Structure and Performance of College Education in India: An Organizational Analysis of Arts and Science Colleges in Bombay

Author: 
Heredia, Rudolf C.
Year: 
1979

      "The central thrust of this study . . . is this: it attempts a systems analysis of the internal organizational dynamics of college education in terms of its institutional structure and educational performance, an analysis what will help our theoretical understanding of the system, and so suggest a practical re-structuring of it in order to make it more responsive to present needs and future changes." There is a particular focus on the University of Bombay as an example of the "system of affiliated colleges . . . derived from the University of London model in 1857." The study is also concerned with four issues that "have a place in the substantive context of educational theory as well as in the context of organizational sociology": (1) the "opposing organizational principles from which bureaucracy and professionalism derive"; (2) the "teaching-research dilemma"; (3) the "issue of institutional innovation"; and (4) "the external examination system" which "affords a unique opportunity to study the displacement of organizational goals."
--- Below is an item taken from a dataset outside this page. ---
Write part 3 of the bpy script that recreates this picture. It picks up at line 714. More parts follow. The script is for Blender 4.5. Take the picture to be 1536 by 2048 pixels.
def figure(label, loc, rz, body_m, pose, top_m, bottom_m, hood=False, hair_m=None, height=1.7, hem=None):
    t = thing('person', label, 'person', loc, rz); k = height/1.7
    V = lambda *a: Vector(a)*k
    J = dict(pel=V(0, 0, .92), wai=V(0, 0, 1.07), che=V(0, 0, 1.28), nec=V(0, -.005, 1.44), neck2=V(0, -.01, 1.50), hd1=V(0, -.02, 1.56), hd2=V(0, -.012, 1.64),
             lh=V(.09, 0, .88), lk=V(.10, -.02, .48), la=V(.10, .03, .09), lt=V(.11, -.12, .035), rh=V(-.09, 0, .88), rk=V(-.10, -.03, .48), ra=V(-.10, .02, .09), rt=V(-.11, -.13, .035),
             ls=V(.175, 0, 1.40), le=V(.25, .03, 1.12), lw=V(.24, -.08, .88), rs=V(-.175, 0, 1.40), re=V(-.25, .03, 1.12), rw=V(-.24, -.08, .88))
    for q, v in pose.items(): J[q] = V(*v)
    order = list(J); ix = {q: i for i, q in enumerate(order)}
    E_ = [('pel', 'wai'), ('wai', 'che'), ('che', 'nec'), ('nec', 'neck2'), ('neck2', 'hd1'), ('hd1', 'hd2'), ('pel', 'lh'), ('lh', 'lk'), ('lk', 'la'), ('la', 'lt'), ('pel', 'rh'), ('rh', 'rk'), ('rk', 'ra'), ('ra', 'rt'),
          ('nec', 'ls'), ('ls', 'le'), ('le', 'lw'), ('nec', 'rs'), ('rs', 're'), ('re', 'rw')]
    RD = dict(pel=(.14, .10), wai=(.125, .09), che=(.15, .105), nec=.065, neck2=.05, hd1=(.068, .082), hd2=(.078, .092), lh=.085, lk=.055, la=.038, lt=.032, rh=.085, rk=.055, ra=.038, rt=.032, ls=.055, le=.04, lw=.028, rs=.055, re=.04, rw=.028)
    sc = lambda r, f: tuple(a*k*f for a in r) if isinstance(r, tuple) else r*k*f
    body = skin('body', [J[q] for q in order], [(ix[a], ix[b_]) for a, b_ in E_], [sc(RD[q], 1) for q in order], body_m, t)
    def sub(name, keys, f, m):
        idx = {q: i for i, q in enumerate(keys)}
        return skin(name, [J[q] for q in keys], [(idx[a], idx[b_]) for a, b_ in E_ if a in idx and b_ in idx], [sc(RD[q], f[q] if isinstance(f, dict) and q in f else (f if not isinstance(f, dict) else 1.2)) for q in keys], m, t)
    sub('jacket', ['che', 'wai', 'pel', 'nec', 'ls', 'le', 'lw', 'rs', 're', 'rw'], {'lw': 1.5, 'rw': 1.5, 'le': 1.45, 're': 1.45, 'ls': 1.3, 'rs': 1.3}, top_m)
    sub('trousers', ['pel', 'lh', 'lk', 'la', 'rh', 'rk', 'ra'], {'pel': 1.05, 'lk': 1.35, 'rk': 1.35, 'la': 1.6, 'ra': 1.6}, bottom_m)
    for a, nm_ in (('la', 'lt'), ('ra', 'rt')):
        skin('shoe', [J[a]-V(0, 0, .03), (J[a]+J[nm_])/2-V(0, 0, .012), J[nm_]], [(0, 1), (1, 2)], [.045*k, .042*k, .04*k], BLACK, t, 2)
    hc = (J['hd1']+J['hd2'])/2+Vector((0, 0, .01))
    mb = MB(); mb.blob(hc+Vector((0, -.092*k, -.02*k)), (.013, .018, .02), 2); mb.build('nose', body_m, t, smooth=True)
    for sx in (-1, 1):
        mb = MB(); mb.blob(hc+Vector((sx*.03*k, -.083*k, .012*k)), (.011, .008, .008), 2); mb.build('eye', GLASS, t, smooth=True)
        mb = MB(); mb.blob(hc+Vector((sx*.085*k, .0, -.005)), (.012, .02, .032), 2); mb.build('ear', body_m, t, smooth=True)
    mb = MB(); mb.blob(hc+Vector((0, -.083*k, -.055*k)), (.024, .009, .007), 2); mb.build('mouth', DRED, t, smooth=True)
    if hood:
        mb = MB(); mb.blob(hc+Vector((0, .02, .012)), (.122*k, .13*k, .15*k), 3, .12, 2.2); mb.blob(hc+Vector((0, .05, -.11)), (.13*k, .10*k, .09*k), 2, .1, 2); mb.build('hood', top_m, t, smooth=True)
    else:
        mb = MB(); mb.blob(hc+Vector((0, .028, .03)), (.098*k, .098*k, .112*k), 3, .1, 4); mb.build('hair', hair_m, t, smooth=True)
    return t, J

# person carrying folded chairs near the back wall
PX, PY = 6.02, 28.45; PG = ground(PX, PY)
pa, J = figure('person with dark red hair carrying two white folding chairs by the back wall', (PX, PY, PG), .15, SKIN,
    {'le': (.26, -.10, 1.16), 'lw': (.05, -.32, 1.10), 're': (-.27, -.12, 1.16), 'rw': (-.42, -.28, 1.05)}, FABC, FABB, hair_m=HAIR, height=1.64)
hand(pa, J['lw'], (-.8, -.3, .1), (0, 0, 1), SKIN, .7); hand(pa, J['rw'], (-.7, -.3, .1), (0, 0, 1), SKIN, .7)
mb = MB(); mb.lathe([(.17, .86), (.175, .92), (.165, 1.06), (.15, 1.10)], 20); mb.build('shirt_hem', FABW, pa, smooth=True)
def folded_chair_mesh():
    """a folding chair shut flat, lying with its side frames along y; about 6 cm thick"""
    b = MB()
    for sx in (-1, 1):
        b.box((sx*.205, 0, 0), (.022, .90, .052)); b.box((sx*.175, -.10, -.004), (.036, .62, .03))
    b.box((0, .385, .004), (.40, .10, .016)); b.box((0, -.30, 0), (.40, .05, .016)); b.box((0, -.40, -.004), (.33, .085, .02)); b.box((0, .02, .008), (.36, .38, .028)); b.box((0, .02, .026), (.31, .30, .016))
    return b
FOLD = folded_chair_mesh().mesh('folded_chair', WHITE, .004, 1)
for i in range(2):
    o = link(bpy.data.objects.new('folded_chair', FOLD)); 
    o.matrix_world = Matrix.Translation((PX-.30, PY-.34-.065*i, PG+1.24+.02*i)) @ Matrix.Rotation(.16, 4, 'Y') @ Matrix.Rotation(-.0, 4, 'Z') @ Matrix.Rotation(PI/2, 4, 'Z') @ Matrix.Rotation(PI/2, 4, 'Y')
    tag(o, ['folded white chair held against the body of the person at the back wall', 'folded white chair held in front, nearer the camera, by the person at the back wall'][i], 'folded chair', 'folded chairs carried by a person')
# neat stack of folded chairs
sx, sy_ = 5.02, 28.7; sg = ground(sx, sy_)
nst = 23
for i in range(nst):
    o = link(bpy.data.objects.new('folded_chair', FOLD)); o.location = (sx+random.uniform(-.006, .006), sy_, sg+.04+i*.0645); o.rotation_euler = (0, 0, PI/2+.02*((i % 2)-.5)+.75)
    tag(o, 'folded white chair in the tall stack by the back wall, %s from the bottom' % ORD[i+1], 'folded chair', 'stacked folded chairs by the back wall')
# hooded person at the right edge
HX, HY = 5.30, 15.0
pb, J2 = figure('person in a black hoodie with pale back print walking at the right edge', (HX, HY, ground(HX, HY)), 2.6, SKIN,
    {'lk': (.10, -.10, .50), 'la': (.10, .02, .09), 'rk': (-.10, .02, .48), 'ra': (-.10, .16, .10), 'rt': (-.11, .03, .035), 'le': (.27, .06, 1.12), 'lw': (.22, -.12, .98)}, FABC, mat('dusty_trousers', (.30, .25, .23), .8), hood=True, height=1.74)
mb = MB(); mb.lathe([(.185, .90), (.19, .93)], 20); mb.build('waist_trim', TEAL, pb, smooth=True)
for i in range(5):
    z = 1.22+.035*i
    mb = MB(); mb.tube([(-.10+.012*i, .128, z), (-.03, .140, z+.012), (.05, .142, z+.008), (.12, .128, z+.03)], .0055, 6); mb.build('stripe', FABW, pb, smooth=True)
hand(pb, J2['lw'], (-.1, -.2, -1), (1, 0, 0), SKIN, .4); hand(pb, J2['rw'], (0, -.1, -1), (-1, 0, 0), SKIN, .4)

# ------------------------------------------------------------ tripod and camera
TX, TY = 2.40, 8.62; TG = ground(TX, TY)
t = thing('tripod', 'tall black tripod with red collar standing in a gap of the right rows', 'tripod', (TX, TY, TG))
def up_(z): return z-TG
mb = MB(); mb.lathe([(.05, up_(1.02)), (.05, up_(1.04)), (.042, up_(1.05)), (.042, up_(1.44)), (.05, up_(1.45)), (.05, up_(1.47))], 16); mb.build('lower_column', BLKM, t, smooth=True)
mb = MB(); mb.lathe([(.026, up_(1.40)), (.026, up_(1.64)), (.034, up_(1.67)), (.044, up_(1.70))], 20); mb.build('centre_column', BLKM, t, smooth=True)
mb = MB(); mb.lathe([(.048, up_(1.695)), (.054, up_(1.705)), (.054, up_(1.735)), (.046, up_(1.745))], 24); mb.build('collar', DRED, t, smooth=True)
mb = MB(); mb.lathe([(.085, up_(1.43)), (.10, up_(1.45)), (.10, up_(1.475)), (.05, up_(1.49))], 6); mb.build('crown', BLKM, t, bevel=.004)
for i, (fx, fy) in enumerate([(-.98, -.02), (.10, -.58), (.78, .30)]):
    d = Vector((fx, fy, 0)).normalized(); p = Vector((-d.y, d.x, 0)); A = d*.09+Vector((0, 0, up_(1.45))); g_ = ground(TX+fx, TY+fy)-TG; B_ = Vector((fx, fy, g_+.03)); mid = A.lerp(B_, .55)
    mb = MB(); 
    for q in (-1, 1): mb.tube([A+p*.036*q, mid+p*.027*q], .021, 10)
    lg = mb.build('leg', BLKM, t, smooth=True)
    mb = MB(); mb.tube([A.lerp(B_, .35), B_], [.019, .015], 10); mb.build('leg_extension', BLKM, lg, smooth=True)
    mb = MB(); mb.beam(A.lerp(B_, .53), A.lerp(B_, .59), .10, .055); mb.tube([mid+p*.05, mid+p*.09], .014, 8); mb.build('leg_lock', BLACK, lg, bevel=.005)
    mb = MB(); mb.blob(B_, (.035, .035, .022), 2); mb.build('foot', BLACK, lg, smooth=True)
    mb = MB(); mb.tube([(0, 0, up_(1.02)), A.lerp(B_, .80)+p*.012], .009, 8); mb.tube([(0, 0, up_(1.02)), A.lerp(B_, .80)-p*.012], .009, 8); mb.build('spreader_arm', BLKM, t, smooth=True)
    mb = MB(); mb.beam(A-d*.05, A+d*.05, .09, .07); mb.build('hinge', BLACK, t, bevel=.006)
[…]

     The basic research problem of this study focuses on the internal organization of college education in India. What is attempted is a fine-tuned analysis of the system's structure and performance. As a necessary preliminary for this analysis, Chapter 2 sets the historical context of the external organizational environment in sociological perspective: the origins of the affiliating model, the history of its resistance to reform, the reason for its persistence and the social dynamic that sustains the continuing crisis of Indian education." The next chapter elaborates "a formal systems model in a substantive context so that it can serve as a guiding framework for the analysis. Here too the quantitative methodology used is justified and spelt out in some detail. The most limiting condition for any organization is of course resources. Hence Chapter 4 begins a descriptive analysis of these in terms of precisely quantified variables, that . . . [are] used later in a regression analysis, as well as in terms of a descriptive profile of the most crucial resource for an educational institution -- the teacher. The structural analysis of organizational characteristics is taken up . . . The decision-making process is used to operationalize these and the antecedent effects of resource input on them is studied. The corporate response of faculty unionization is examined against these organizational characteristics and the possibilities for a greater professionalization are sketched." Next, "three separate dimensions of educational performance are analyzed .. . An attempt is made to resolve the dilemma between pedagogy and scholarship, to suggest how important professional autonomy is to innovative change in these colleges, and the vicious circle between institutional selectivity and examination results is underscored. A profile of institutional goals based on the perception of individual professors serves to confirm and extend some of the earlier findings. Finally a conclusion . . . pulls together the threads of the discussion, and draws out the theoretical significance of the analysis and the policy implications of the findings.